* **To be done**
Reproduce nothing but the lines from the one with "Write a Blender" through the one with "scene.cycles.max_bounces = 8;", exactly and with both ends. Omit pictures.

[Lines of data]
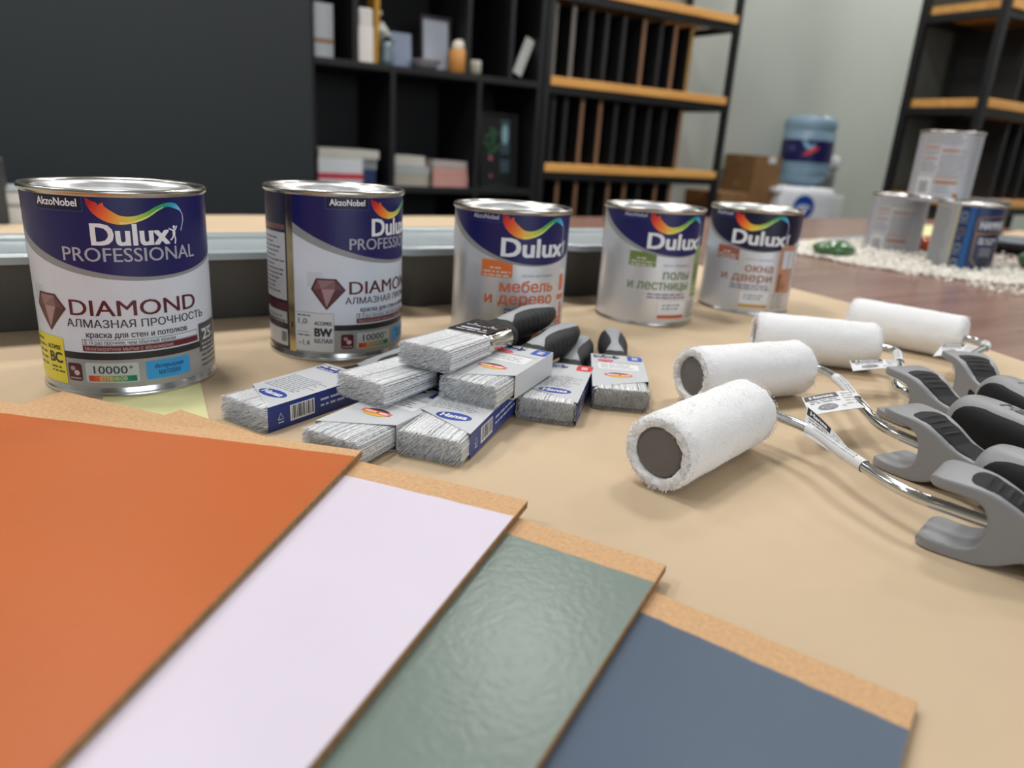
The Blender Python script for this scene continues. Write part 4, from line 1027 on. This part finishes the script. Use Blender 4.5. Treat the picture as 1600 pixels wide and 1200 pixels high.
# things at the far left end of the table
for k, (z, hgt) in enumerate(((-0.0008, 0.030), (0.0292, 0.022))):
    t = thing('paper_ream', ('lower' if k == 0 else 'upper') + ' white paper pack stacked at the far left table edge', 'paper pack', (-0.02, 1.46, z), 0.05, 'paper packs')
    b = bmesh.new(); box(b, -0.072, 0.05, -0.05, 0.06, 0, hgt - 0.004, 0.002); obj('wrapped_pages', b, M_paper_white, t)
    b = bmesh.new(); box(b, -0.0725, 0.0505, -0.0505, 0.0605, hgt - 0.004, hgt, 0.001); obj('cover_sheet', b, mat('ream_cover', '9FA3A4', 0.6), t)
t = thing('desk_organizer', 'dark grey upright organizer at the far left table edge', 'organizer', (-0.20, 1.43, -0.0008))
b = bmesh.new(); box(b, -0.10, 0.125, -0.04, 0.05, 0, 0.098, 0.004); obj('organizer_box', b, mat('organizer_grey', '3A3D3F', 0.5), t)
b = bmesh.new(); box(b, -0.09, 0.115, -0.03, 0.04, 0.098, 0.102, 0.001); obj('organizer_top', b, mat('organizer_top', '2D2F31', 0.5), t)

# ---------------------------------------------------------------- black cubby shelving
YF, YB = 2.55, 2.90
cs = thing('cubby_shelf', 'black cubby shelving unit against the back wall', 'shelf', (1.2, YF, -0.75))
def cpart(name, x0, x1, z0, z1, y0=YF, y1=YB - 0.012, m=M_black_board):
    b = bmesh.new(); box(b, x0 - 1.2, x1 - 1.2, y0 - YF, y1 - YF, z0 + 0.75, z1 + 0.75, 0.0015); return obj(name, b, m, cs)
cpart('back_panel', 0.732, 1.645, -0.75, 1.25, YB - 0.010, YB)
for x0 in (0.732, 1.622): cpart('side_panel', x0, x0 + 0.022, -0.75, 1.25)
for z in (-0.73, -0.385, -0.028, 0.375, 0.80, 1.228): cpart('shelf_board', 0.755, 1.621, z, z + 0.022)
for x0, z0, z1 in ((1.020, -0.006, 0.375), (1.362, -0.006, 0.375), (0.885, 0.397, 0.80), (1.308, 0.397, 0.80), (1.488, 0.397, 0.80), (1.020, -0.363, -0.028), (1.362, -0.363, -0.028), (1.19, 0.822, 1.228)):
    cpart('divider', x0, x0 + 0.018, z0, z1)

def slab(name, label, cat, x0, x1, y0, y1, z0, z1, m, rot=0.0, tiltx=0.0, tilty=0.0, group=None, band=None, bev=0.002, parts=True):
    """a book, folder or box standing or lying on a shelf"""
    t = thing(name, label, cat, ((x0 + x1) / 2, (y0 + y1) / 2, z0), 0, group); t.rotation_euler = (tiltx, tilty, rot)
    hx, hy = (x1 - x0) / 2, (y1 - y0) / 2
    b = bmesh.new(); box(b, -hx, hx, -hy, hy, 0, z1 - z0, bev); obj('body', b, m, t)
    if band:
        u0, u1, bmname = band; b = bmesh.new(); box(b, -hx - 0.0008, hx + 0.0008, -hy - 0.0008, hy * 0.3, (z1 - z0) * u0, (z1 - z0) * u1); obj('band', b, bmname, t)
    return t
ZS = 0.398
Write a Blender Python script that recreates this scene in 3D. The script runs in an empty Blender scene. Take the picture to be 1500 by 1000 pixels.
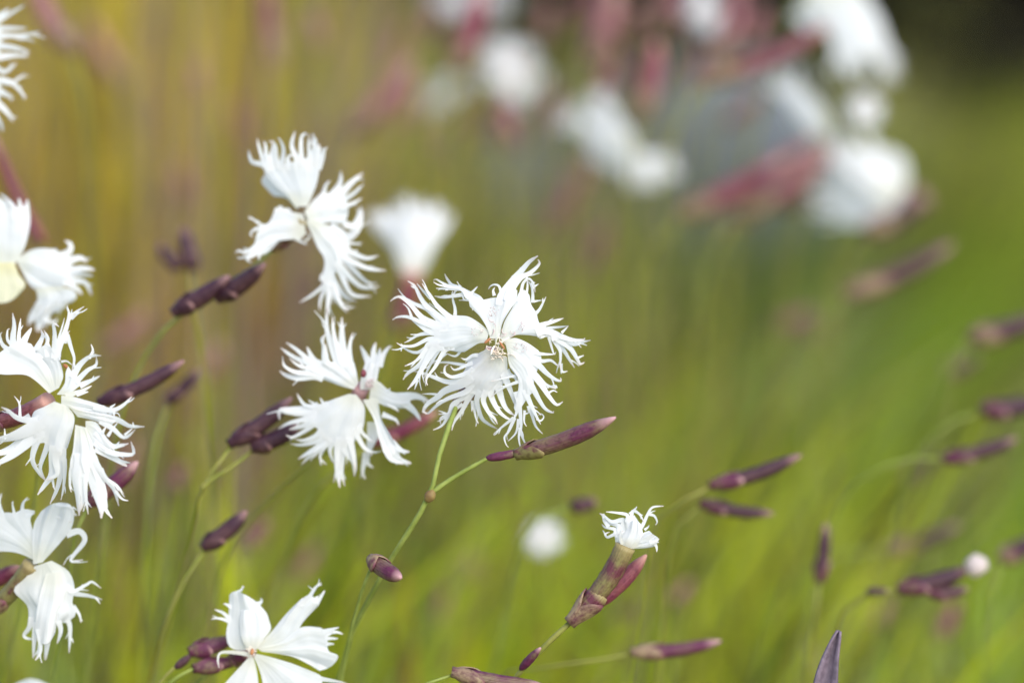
import bpy, bmesh, math, random
from mathutils import Vector, Matrix, noise
R_ = math.radians
scene = bpy.context.scene
COL = scene.collection

# ------------------------------------------------------------------ camera
PITCH = R_(12.0); S = 0.4; CAMH = 0.33
cam_d = bpy.data.cameras.new("camera"); cam = bpy.data.objects.new("camera", cam_d); COL.objects.link(cam)
cam_d.lens = 90; cam_d.sensor_width = 36; cam_d.clip_start = 0.02; cam_d.clip_end = 500
cam.location = (0, 0, CAMH); cam.rotation_euler = (R_(90) - PITCH, 0, 0)
cam_d.dof.use_dof = True; cam_d.dof.focus_distance = 0.400; cam_d.dof.aperture_fstop = 4.9
cam_d.dof.aperture_blades = 9
scene.camera = cam
FWD = Vector((0, math.cos(PITCH), -math.sin(PITCH))); RT = Vector((1, 0, 0)); UP = Vector((0, math.sin(PITCH), math.cos(PITCH)))
CAM = Vector((0, 0, CAMH))
def U(px, py, z):
    return CAM + z * (FWD + RT * ((px - 750) / 1500 * S) - UP * ((py - 500) / 1500 * S))

# ------------------------------------------------------------------ light
w = bpy.data.worlds.new("World"); scene.world = w; w.use_nodes = True
nt = w.node_tree; bgn = nt.nodes["Background"]
sky = nt.nodes.new("ShaderNodeTexSky"); sky.sky_type = 'NISHITA'; sky.sun_disc = False
SUN_EL, SUN_AZ = 44.0, 145.0          # azimuth measured from +Y towards +X
sky.sun_elevation = R_(SUN_EL); sky.sun_rotation = R_(SUN_AZ)
nt.links.new(sky.outputs[0], bgn.inputs[0]); bgn.inputs[1].default_value = 0.15
sd = bpy.data.lights.new("sun", 'SUN'); sd.energy = 2.0; sd.angle = R_(50); sd.color = (1, 0.955, 0.88)
sun = bpy.data.objects.new("sun", sd); COL.objects.link(sun)
d = Vector((math.sin(R_(SUN_AZ)) * math.cos(R_(SUN_EL)), math.cos(R_(SUN_AZ)) * math.cos(R_(SUN_EL)), math.sin(R_(SUN_EL))))
sun.rotation_euler = d.to_track_quat('Z', 'Y').to_euler()
vs = scene.view_settings; vs.view_transform = 'Standard'; vs.look = 'None'; vs.exposure = 0.88; vs.gamma = 1
scene.cycles.use_denoising = True
scene.cycles.max_bounces = 8; scene.cycles.transmission_bounces = 4; scene.cycles.transparent_max_bounces = 8

# ------------------------------------------------------------------ materials
def new_mat(name):
    m = bpy.data.materials.new(name); m.use_nodes = True
    t = m.node_tree; t.nodes.clear()
    return m, t, t.nodes, t.links
def ramp(ns, stops):
    r = ns.new("ShaderNodeValToRGB"); e = r.color_ramp.elements
    while len(e) < len(stops): e.new(0.5)
    for k, (p, c) in enumerate(stops): e[k].position = p; e[k].color = (*c, 1)
    return r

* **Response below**
Write a Blender Python script that recreates this scene in 3D. The script runs in an empty Blender scene. Take the picture to be 1500 by 1000 pixels.
import bpy, bmesh, math, random
from mathutils import Vector, Matrix, noise
R_ = math.radians
scene = bpy.context.scene
COL = scene.collection

# ------------------------------------------------------------------ camera
PITCH = R_(12.0); S = 0.4; CAMH = 0.33
cam_d = bpy.data.cameras.new("camera"); cam = bpy.data.objects.new("camera", cam_d); COL.objects.link(cam)
cam_d.lens = 90; cam_d.sensor_width = 36; cam_d.clip_start = 0.02; cam_d.clip_end = 500
cam.location = (0, 0, CAMH); cam.rotation_euler = (R_(90) - PITCH, 0, 0)
cam_d.dof.use_dof = True; cam_d.dof.focus_distance = 0.400; cam_d.dof.aperture_fstop = 4.9
cam_d.dof.aperture_blades = 9
scene.camera = cam
FWD = Vector((0, math.cos(PITCH), -math.sin(PITCH))); RT = Vector((1, 0, 0)); UP = Vector((0, math.sin(PITCH), math.cos(PITCH)))
CAM = Vector((0, 0, CAMH))
def U(px, py, z):
    return CAM + z * (FWD + RT * ((px - 750) / 1500 * S) - UP * ((py - 500) / 1500 * S))

# ------------------------------------------------------------------ light
w = bpy.data.worlds.new("World"); scene.world = w; w.use_nodes = True
nt = w.node_tree; bgn = nt.nodes["Background"]
sky = nt.nodes.new("ShaderNodeTexSky"); sky.sky_type = 'NISHITA'; sky.sun_disc = False
SUN_EL, SUN_AZ = 44.0, 145.0          # azimuth measured from +Y towards +X
sky.sun_elevation = R_(SUN_EL); sky.sun_rotation = R_(SUN_AZ)
nt.links.new(sky.outputs[0], bgn.inputs[0]); bgn.inputs[1].default_value = 0.15
sd = bpy.data.lights.new("sun", 'SUN'); sd.energy = 2.0; sd.angle = R_(50); sd.color = (1, 0.955, 0.88)
sun = bpy.data.objects.new("sun", sd); COL.objects.link(sun)
d = Vector((math.sin(R_(SUN_AZ)) * math.cos(R_(SUN_EL)), math.cos(R_(SUN_AZ)) * math.cos(R_(SUN_EL)), math.sin(R_(SUN_EL))))
sun.rotation_euler = d.to_track_quat('Z', 'Y').to_euler()
vs = scene.view_settings; vs.view_transform = 'Standard'; vs.look = 'None'; vs.exposure = 0.88; vs.gamma = 1
scene.cycles.use_denoising = True
scene.cycles.max_bounces = 8; scene.cycles.transmission_bounces = 4; scene.cycles.transparent_max_bounces = 8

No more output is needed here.